Padahal, jika demikian yang terjadi, kerugian terbesar akan berdampak pada pejabat pemilik sah TTE apabila terjadi penyalahgunaan di dalamnya. Pemilik TTE tidak bisa mengeklaim secara hukum jika terjadi penyalahgunaan, karena TTE tetap dianggap sah di mata hukum. Hal ini tentu saja akibat kelalaian pemilik sah TTE yang tidak menjaga kerahasiaan dan memberikan akses pada orang lain untuk menggunakan TTE miliknya.
Lantas, bagaimana menyikapi kondisi yang demikian ? sementara pelayanan publik harus menjadi prioritas di era serba modern saat ini. Keberadaan inovasi TTE merupakan inovasi cerdas yang seharusnya juga disikapi dengan cerdas agar dalam praktiknya dapat berjalan dengan maksimal.
Berikut beberapa masukan agar penggunaan TTE dapat dilakukan dengan maksimal, terutama di kalangan pejabat pemerintah, agar pelayanan publik dapat terus ditingkatkan :
Pertama, sosialisasikan TTE secara aktif kepada para pejabat yang memang memiliki kapasitas utama dalam penerbitan sebuah dokumen resmi. Dinas Kominfo setempat sebagai perpanjangan tangan Kementerian Komunikasi dan Digital Republik Indonesia harus aktif bekerjasama dengan pelbagai pihak yang berkepentingan untuk menggelar kegiatan sosialisasi.
Kedua, pejabat tertinggi berkenan memerintahkan dengan tegas agar jajaran pejabat dibawahnya mengikuti pelatihan serta bimbingan teknis TTE tanpa boleh diwakilkan.
Ketiga, adanya monitoring dan evaluasi secara berkala dari Dinas Kominfo untuk mengecek dan mengontrol secara langsung praktik penggunaan TTE serta melakukan evaluasi terkait kendala-kendala yang mungkin terjadi.
Keempat, jika memang pejabat yang berwenang, karena suatu hal, sehingga tidak dapat mengakses TTE, maka pemberian kewenangan hak akses kepada staf/ bawahan harus menggunakan Surat Keputusan (SK) penunjukan yang resmi.

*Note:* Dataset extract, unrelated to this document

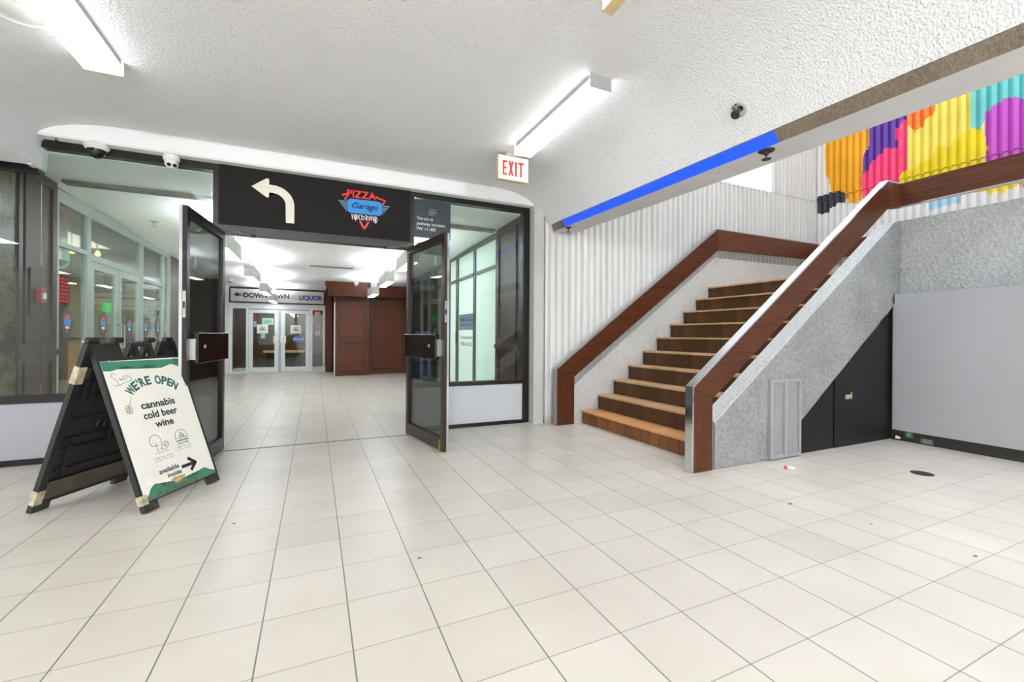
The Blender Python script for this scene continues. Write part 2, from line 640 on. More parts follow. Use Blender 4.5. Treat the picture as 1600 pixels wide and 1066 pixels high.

Kelima, peningkatan pengetahuan para pejabat tentang bentuk-bentuk kejahatan cyber, seperti peretasan, penyalahgunaan data, penipuan, dll agar tingkat risiko kejahatan dapat dikurangi dan dapat membuka wawasan para pejabat bahwa pentingnya aware terhadap akses digital pribadi atau yang bersifat rahasia. Dalam hal ini, Dinas Kominfo dapat bekerjasama dengan pihak-pihak hukum terkait, seperti kepolisian atau kejaksaan.
Keenam, adanya sanksi tegas apabila ada pejabat yang memberika kewenangan akses TTE pribadi kepada orang lain tanpa melalui prosedur yang resmi.